What to produce: Work out how many lines of the listing hold "scene", then state only that count.

Source excerpt:
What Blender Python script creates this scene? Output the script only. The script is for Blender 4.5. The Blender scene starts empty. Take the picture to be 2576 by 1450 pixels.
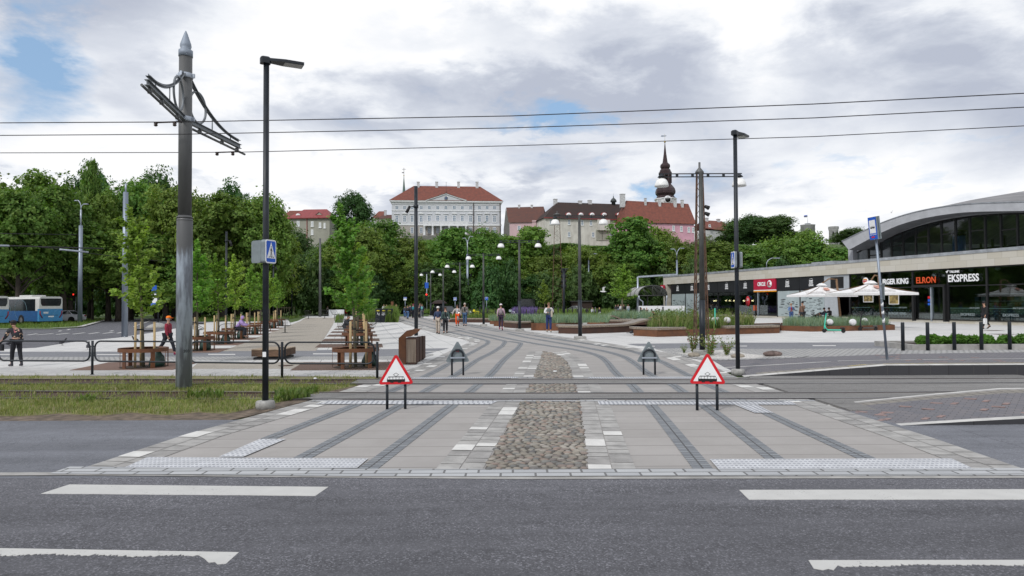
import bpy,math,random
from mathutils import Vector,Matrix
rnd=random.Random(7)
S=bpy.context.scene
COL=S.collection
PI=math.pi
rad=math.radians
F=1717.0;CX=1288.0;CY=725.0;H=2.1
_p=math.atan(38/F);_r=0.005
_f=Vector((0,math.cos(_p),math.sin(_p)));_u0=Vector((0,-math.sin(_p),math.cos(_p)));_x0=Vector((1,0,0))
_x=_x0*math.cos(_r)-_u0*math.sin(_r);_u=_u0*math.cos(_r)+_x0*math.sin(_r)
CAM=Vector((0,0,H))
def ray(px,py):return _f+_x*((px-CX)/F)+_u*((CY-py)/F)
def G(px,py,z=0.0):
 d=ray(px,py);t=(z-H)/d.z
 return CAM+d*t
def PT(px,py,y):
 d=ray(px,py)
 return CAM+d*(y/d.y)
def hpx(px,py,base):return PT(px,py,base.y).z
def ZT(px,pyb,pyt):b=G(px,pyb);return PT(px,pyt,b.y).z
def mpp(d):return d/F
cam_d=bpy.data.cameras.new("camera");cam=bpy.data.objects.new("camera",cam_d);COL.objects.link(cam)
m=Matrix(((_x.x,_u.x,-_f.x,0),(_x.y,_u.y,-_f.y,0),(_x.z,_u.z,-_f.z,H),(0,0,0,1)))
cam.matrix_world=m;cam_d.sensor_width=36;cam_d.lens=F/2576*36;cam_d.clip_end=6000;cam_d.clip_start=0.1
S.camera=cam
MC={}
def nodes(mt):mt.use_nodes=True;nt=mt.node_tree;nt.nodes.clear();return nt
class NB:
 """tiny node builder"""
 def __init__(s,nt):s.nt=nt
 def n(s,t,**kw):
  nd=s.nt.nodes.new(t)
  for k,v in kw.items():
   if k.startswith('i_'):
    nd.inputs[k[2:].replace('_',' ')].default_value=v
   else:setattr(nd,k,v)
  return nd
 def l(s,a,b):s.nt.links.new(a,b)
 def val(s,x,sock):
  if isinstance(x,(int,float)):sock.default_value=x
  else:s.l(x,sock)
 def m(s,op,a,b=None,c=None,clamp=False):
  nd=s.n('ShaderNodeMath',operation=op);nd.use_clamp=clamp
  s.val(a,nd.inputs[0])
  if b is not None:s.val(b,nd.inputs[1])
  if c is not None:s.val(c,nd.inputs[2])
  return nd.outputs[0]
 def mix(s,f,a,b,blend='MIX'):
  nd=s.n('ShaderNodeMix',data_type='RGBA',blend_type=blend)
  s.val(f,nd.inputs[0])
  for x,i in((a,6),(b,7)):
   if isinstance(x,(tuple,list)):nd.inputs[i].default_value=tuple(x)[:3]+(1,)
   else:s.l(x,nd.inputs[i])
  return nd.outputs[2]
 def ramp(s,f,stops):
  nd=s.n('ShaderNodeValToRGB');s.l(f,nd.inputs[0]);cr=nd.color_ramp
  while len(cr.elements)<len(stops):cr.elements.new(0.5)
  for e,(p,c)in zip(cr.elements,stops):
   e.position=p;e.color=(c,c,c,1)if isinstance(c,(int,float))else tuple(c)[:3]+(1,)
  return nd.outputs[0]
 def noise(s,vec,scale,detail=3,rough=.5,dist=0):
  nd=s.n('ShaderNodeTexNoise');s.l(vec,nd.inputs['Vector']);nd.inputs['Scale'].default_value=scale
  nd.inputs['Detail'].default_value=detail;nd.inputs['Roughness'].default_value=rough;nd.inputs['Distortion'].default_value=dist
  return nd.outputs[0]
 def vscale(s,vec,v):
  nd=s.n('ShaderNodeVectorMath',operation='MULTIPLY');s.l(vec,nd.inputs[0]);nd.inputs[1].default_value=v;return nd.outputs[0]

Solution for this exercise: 2